Low-temperature heat transport of Nd_{2-x}Ce_{x}CuO_{4} single crystals

TL;DR

This study investigates how cerium doping affects low-temperature heat transport in Nd_{2-x}Ce_{x}CuO_{4} single crystals, revealing doping-dependent electronic contributions and magnetic effects on thermal conductivity.

Contribution

It provides new insights into the doping-dependent thermal transport and magnetic interactions in Nd_{2-x}Ce_{x}CuO_{4}, highlighting the role of electron doping and magnetic order destruction.

Findings

Ce doping increases electronic thermal conductivity.

Magnetic field effects diminish with doping, indicating magnetic order suppression.

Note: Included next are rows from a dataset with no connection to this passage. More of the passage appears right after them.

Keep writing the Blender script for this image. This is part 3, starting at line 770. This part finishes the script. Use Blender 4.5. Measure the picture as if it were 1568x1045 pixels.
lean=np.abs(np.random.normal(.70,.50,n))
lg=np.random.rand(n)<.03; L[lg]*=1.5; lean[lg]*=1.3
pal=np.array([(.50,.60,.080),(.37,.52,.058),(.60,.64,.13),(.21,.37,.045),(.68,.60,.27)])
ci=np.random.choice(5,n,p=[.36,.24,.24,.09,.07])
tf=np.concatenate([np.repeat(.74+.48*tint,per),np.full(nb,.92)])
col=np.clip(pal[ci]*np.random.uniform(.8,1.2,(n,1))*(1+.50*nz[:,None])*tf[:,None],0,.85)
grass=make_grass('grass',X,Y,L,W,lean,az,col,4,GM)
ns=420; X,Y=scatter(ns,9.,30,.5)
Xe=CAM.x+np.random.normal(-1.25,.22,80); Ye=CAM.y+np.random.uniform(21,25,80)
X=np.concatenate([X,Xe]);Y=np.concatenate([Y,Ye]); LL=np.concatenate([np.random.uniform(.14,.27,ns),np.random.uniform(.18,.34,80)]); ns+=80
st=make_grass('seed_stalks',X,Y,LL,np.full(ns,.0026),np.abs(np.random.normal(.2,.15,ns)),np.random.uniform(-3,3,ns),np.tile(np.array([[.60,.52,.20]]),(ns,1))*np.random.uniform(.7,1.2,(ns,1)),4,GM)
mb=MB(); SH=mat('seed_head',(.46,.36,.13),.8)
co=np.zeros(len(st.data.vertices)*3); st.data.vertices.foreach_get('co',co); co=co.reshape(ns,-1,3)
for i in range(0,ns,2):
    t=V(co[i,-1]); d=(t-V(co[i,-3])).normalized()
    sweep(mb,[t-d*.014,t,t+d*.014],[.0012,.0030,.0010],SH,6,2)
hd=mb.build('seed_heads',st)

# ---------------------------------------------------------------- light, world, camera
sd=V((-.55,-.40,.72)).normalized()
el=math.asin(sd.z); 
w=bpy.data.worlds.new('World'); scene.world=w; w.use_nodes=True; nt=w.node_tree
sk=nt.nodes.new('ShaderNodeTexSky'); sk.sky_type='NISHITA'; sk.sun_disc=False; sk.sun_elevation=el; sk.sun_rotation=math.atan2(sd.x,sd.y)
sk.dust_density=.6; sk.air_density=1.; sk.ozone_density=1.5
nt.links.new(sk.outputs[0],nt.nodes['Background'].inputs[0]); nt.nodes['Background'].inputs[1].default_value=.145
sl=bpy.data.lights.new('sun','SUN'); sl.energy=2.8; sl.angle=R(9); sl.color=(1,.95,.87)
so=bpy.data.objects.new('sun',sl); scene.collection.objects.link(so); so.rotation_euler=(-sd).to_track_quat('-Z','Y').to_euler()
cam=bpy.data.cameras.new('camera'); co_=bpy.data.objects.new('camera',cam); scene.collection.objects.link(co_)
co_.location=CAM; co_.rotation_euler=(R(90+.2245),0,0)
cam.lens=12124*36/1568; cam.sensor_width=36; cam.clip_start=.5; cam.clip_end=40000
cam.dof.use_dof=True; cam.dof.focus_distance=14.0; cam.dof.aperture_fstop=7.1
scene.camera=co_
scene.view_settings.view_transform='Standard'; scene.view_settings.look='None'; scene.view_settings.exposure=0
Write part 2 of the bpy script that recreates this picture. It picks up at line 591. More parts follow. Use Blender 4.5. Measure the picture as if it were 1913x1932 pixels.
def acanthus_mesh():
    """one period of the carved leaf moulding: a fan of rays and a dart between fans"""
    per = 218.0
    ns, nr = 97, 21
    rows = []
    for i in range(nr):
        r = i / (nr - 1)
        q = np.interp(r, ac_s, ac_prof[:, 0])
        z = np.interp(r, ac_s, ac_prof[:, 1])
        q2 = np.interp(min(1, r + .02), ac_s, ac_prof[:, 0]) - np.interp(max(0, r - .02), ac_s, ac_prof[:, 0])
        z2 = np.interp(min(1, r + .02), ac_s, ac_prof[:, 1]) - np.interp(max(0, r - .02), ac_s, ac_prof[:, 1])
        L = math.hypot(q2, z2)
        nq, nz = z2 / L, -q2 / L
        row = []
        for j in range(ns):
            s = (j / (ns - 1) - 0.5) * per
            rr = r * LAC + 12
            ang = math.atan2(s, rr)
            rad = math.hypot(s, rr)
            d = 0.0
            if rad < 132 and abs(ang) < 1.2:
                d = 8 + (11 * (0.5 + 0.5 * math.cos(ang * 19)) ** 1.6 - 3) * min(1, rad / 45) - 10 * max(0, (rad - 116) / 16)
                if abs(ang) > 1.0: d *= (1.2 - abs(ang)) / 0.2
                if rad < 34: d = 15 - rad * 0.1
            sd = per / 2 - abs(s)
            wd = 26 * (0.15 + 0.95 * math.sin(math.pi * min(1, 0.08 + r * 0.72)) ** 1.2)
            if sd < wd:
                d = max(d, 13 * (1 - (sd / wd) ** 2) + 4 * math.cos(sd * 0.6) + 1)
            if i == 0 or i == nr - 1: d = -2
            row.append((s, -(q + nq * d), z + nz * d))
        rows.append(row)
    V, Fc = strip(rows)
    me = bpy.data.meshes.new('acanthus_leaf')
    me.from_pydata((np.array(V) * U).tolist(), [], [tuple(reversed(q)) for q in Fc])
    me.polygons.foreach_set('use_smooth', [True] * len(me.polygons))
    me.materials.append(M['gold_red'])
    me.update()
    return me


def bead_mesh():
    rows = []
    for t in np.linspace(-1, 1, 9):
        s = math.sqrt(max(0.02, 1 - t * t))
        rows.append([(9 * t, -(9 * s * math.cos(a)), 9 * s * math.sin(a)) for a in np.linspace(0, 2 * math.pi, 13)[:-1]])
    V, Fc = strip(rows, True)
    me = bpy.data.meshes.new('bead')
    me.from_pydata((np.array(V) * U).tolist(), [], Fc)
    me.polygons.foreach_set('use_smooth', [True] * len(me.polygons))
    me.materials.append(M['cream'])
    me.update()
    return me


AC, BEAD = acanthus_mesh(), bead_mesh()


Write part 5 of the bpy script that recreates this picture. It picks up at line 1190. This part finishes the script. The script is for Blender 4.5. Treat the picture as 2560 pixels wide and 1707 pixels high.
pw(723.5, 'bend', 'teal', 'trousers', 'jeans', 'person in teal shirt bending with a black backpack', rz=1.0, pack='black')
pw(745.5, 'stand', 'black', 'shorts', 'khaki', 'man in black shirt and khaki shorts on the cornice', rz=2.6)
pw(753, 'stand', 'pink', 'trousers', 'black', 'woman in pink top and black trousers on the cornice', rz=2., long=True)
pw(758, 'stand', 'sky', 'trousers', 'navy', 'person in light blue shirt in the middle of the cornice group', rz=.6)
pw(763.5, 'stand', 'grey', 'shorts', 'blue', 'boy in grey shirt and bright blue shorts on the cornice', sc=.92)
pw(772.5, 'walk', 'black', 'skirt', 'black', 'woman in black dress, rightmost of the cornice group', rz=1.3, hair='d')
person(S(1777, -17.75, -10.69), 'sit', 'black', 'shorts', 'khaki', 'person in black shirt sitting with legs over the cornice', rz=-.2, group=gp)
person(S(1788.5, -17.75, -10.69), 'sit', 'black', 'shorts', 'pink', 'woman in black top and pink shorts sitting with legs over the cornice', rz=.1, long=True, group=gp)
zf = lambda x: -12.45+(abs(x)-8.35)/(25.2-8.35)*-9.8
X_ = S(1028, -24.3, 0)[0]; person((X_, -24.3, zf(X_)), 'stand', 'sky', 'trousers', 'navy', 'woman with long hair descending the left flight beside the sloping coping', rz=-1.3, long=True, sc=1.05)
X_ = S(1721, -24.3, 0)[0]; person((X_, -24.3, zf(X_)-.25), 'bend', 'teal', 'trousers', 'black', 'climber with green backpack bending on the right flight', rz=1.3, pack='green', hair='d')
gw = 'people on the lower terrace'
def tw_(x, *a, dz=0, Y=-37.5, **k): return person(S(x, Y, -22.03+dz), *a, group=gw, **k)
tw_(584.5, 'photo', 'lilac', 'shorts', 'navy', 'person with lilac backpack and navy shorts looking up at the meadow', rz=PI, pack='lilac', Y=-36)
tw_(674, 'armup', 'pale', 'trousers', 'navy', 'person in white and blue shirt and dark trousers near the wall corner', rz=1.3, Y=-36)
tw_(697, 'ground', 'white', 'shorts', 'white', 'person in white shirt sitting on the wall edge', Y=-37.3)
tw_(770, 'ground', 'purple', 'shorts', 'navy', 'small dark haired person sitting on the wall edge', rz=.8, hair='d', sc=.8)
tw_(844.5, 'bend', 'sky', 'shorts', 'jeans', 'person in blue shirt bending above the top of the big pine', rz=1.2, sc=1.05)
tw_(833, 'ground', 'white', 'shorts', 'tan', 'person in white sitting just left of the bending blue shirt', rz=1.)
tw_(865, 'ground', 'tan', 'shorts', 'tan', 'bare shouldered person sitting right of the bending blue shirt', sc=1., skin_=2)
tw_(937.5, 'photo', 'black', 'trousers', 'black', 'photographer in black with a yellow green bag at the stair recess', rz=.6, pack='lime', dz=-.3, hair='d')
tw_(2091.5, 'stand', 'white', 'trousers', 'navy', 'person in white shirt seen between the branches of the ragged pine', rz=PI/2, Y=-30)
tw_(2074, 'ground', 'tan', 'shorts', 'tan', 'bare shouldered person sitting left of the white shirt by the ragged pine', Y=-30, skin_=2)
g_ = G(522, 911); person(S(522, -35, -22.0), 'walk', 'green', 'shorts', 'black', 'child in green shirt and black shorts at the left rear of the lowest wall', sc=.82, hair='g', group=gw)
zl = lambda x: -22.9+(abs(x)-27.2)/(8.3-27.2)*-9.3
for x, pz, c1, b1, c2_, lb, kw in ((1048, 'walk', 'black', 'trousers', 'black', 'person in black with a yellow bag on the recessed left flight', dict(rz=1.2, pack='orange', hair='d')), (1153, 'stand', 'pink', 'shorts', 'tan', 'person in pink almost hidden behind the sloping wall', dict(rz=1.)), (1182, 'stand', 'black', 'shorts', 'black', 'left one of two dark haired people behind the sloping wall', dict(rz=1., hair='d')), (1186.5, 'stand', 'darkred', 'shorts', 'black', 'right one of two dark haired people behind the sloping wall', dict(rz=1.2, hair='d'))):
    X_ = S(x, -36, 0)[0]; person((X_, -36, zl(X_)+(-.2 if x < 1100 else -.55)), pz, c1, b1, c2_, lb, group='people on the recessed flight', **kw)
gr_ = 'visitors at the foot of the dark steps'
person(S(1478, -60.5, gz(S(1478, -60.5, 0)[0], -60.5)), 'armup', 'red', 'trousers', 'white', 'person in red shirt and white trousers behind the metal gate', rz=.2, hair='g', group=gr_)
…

Low-doped samples show step-like anomalies possibly related to spin/charge stripes.

Abstract

We report a study of the Ce doping effect on the thermal conductivity (\kappa) of Nd_{2-x}Ce_{x}CuO_{4} (NCCO) at low temperatures down to 0.3 K and in magnetic fields up to 14 T. It is found that with Ce doping, the electronic thermal conductivity increases; at the same time, the a-axis field induced changes in \kappa(H), associated with the spin flop and spin polarization of Nd^{3+} sublattice, and the spin flop of Cu^{2+} sublattice, gradually disappear. These are clearly due to the electron doping and the destruction of the antiferromagnetic orders. In the superconducting NCCO with x = 0.14 and 0.18, although the electronic thermal conductivity shows sizable field dependencies with H // c, the paramagnetic scattering of phonons is still playing the dominant role in the heat transport, which is different from many other cuprates. In the lightly doped samples (x = 0.03 and 0.06), the low-T \kappa(H) isotherms with H // c show a step-like anomaly and is likely related to the spin/charge stripes.